Apple Has Paid $1 Billion To App Developers (And Other Key Stats)

Today at the WWDC event in San Francisco, Apple CEO Steve Jobs took the stage for his keynote address. During it, he gave some key stats about three key pillars of Apple’s recent strategy: the iPad, the App Store, and the new iBooks store.

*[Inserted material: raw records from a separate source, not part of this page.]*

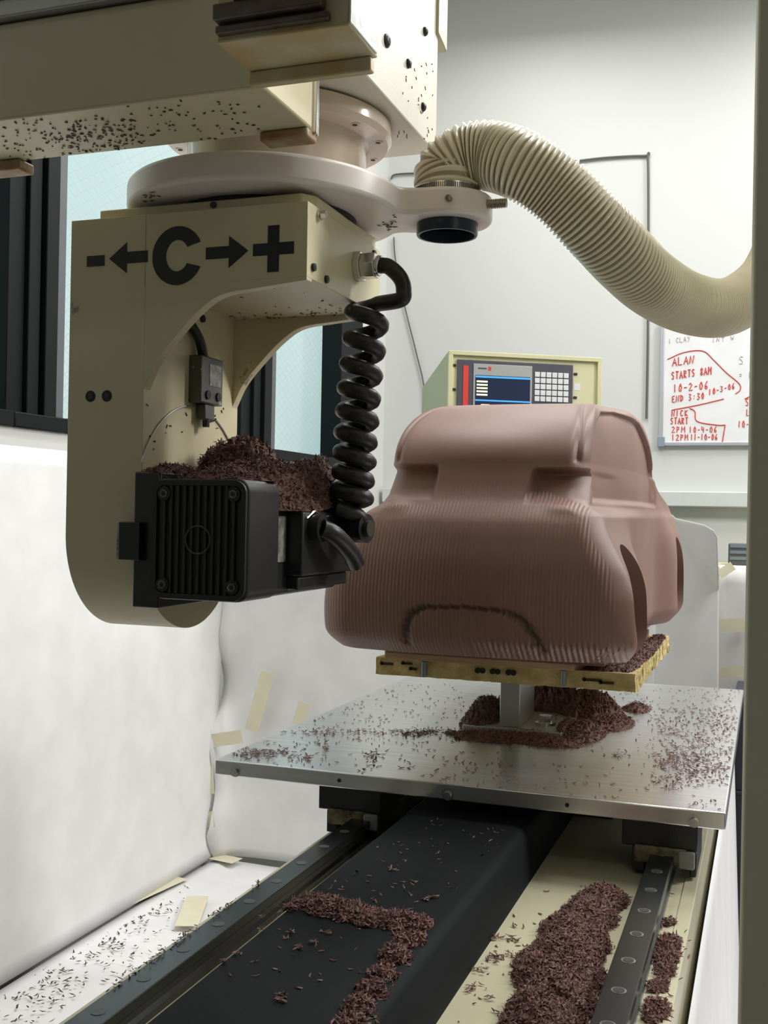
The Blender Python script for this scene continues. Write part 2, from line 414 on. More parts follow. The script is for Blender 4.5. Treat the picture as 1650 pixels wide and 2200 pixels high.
tape_piece(425, 1925, 400, 1990, 'Z', .034, .075, 'tape strip on the floor paper by the left rail')
tape_piece(460, 1840, 510, 1850, 'Z', .036, .07, 'tape patch on the floor at the corner')
tape_piece(1545, 1345, 1600, 1342, 'Y', YB+.045, .045, 'upper tape strip on the paper beside the gantry post')
tape_piece(1520, 1445, 1600, 1442, 'Y', YB+.045, .035, 'lower tape strip on the paper beside the gantry post')
tape_piece(1545, 1235, 1575, 1215, 'Y', YB+.045, .03, 'tape at the top edge of the lower paper screen')

# ================================================================== MACHINE BED
bed = thing('machine_bed', (-.38, 1.6, 0), label='cream milling machine bed with a black centre cover under the sliding plate', cat='machine bed')
BT = .815
build('base_frame', MB().box(-.685, -.088, .45, 3.3, 0, BT).box(-.107, -.0885, .45, 3.3, BT, BT+.0015), cream_clean, bed, bevel=.003)
for xc, nm in ((-.619, 'left'), (-.1405, 'right')):
    h = .0175; prof = [(xc-h, BT), (xc-h, BT+.008), (xc-h+.004, BT+.012), (xc-h+.004, BT+.019), (xc-h, BT+.024), (xc-h, BT+.034), (xc-h+.001, BT+.035),
                       (xc+h-.001, BT+.035), (xc+h, BT+.034), (xc+h, BT+.024), (xc+h-.004, BT+.019), (xc+h-.004, BT+.012), (xc+h, BT+.008), (xc+h, BT)]
    r = build('rail', MB().prism(prof, 'Y', .46, 3.25), steel, bed)
    y = .838+.083*(0 if nm == 'left' else -0)
    ys = [(.922 if nm == 'left' else 1.002)+.083*k for k in range(-4, 9)]
    for yy in ys:
        if nm == 'right':
            hm = MB().cyl((xc, yy, BT+.0345), (xc, yy, BT+.0354), .0082, n=24).cyl((xc, yy, BT+.0345), (xc, yy, BT+.0358), .0062, n=24, mi=1)
            build('bolt_hole', hm, [steel_br, hole_dark], r)
        else:
            build('bolt_hole', MB().cyl((xc, yy, BT+.0345), (xc, yy, BT+.0354), .0078, n=24), mat('grey_plug', (.10, .11, .11), .5, .3), r)
cov = [(-.520, BT), (-.5255, BT+.058), (-.5235, BT+.068), (-.350, BT+.068), (-.341, BT+.065), (-.334, BT+.057), (-.320, BT)]
build('centre_cover', MB().prism(cov, 'Y', .5, 3.2), blackcov, bed)
# a dark inner box under the plate
build('drive_housing', MB().box(-.325, -.25, 1.95, 3.1, BT, BT+.075), blackmt, bed, bevel=.004)

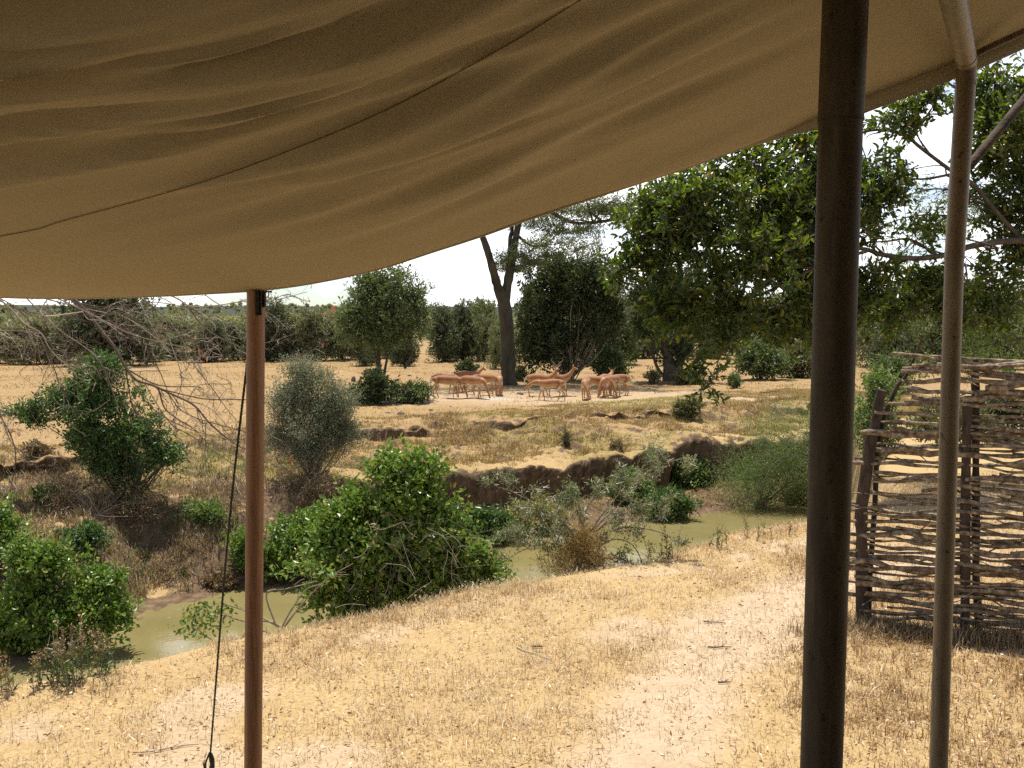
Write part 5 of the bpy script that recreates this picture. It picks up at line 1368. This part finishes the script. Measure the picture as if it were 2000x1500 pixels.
def impala(px, py, pose, rz, label, legs=(0, 0, 0, 0), horns=False, sc=1.0):
    key = (pose, legs)
    if key not in MESH: MESH[key] = impala_mesh(NECK[pose], legs)
    me, nk = MESH[key]
    loc = gp(px, py)
    root = thing('impala', loc, label, 'antelope', 'impala herd on the far bank', rz)
    root.scale = (sc * 1.04, sc * 1.04, sc * .93)
    b_ = bpy.data.objects.new('body', me); COL.objects.link(b_); b_.parent = root
    pl = Vector(nk[-3][:3]); hd = (Vector(nk[-1][:3]) - pl).normalized(); sdv = hd.cross(Vector((0, 0, 1))).normalized(); upv = sdv.cross(hd)
    if upv.z < 0: upv = -upv
    for sg in (-1, 1):
        mb = MB(); e = pl + hd * .05 + sdv * sg * .040 + upv * .018
        t_ = np.linspace(0, 2 * math.pi, 9); z_ = np.linspace(-1, 1, 5)
        ring = np.array(e) + np.stack([np.outer(np.sqrt(1 - z_ ** 2), np.cos(t_[:-1])), np.outer(np.sqrt(1 - z_ ** 2), np.sin(t_[:-1])), np.outer(z_, np.ones(8))], -1).reshape(-1, 3) * .012
        i_ = np.arange(4)[:, None] * 8; j_ = np.arange(8)[None]; mb.add(ring, np.stack([i_ + j_, i_ + (j_ + 1) % 8, i_ + 8 + (j_ + 1) % 8, i_ + 8 + j_], -1).reshape(-1, 4))
        mb.build('eye', M['eye'], root, smooth=True)
    if horns:
        for sg in (-1, 1):
            b0 = np.array(pl + upv * .04 + sdv * sg * .022); S3, U3, H3 = np.array(sdv) * sg, np.array(upv), np.array(hd)
            P = spline([b0, b0 + U3 * .10 + S3 * .04 - H3 * .05, b0 + U3 * .20 + S3 * .14 - H3 * .10, b0 + U3 * .30 + S3 * .18 - H3 * .06, b0 + U3 * .42 + S3 * .15 + H3 * .01], 20)
            mb = MB(); mb.tube(P, np.linspace(.022, .008, 20) * (1 + .12 * np.cos(np.arange(20) * 2.2)), 8); mb.build('horn', M['horn'], root, smooth=True)
    return root
W1 = (.10, -.08, -.12, .10); W2 = (-.06, .07, .08, -.06)
# left group
impala(872, 777, 'graze', .10, 'leftmost antelope of the herd grazing side-on toward the right', W2)
impala(868, 770, 'graze', .35, 'antelope mostly hidden right behind the leftmost grazing one', W1, sc=.98)
impala(922, 778, 'graze', -.55, 'antelope grazing head down with its face low at the pale salt patch', W1)
impala(912, 764, 'low', .5, 'antelope with raised head looking over the backs of the left group', (0, 0, 0, 0), sc=1.0)
impala(946, 772, 'graze_side', .18, 'antelope grazing behind the salt patch, second from the right in the left group', (0, 0, 0, 0), sc=.98)
impala(974, 772, 'graze', -1.50, 'antelope grazing head-on facing the viewer at the right end of the left group', (0, 0, 0, 0))
# middle group
impala(1056, 775, 'turned', -.02, 'horned male antelope turning its face toward the viewer', (0, 0, 0, 0), horns=True, sc=1.06)
bpy.context.view_layer.update()
impala(1086, 774, 'alert', .0, 'antelope standing tall side-on with head raised looking right', W2, sc=1.04)
impala(1075, 783, 'half', math.pi, 'front antelope of the middle group feeding toward the left in mid stride', W1, sc=.95)
# right group
impala(1144, 780, 'graze_side', -1.75, 'antelope facing the viewer with lowered head at the left of the right group', (0, 0, 0, 0))
impala(1166, 777, 'graze', -.35, 'antelope standing side-on and feeding in the middle of the right group', W1)
impala(1182, 773, 'low', 1.1, 'antelope seen from behind with head up at the back of the right group', (0, 0, 0, 0), sc=1.02)
impala(1192, 776, 'graze', -2.3, 'antelope bending its neck down to the left in the right group', W2)
impala(1206, 773, 'graze', -2.75, 'rightmost antelope of the herd with its rump to the right', (0, 0, 0, 0), sc=1.0)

First, the key iPad stats:

  • There have been 2 million iPads sold in 59 days.
  • That’s 1 iPad sold every 3 seconds
  • It’s in 10 countries now (9 new ones) — and 19 by the end of July
  • There are over 8,500 native iPad apps
  • These apps have been downloaded over 35 million times
  • That’s about 17 apps per iPad

Next some iBooks stats:

  • There are over 5 million book downloads in the first 65 days of the iBooks store
  • That means each iPad has about 2.5 iBooks on them
  • Apple has 5 of the top 6 book U.S. publishers and they say that Apple has taken about 22% of the U.S. eBooks market

App Store:

  • There are over 225,000 apps in the App Store now.
  • 15,000 apps submitted every week (both new and updates) across 30 languages
  • 95% of all apps are approved in 7 days

Jobs also used the stage early on at WWDC to take his first shot at Google. He notes that the developer of Elements for the iPad recently emailed him to let him know that he earned more money in the first day of sales for the iPad than he did in 5 years from Google ads on his periodictable.com site.

Jobs also highlighted something that Apple has begun pushing recently thanks largely to its war with Adobe: HTML5. “We support two platforms at Apple,” Jobs said — HTML5 and the App Store. “Apple’s browsers are in the lead in supporting the HTML5 standard,” Jobs noted.

The two biggest stats Jobs said for last. There have been over 5 billion app downloads so far. And Apple has paid out over $1 billion to app developers (their 70% cut fo all sales).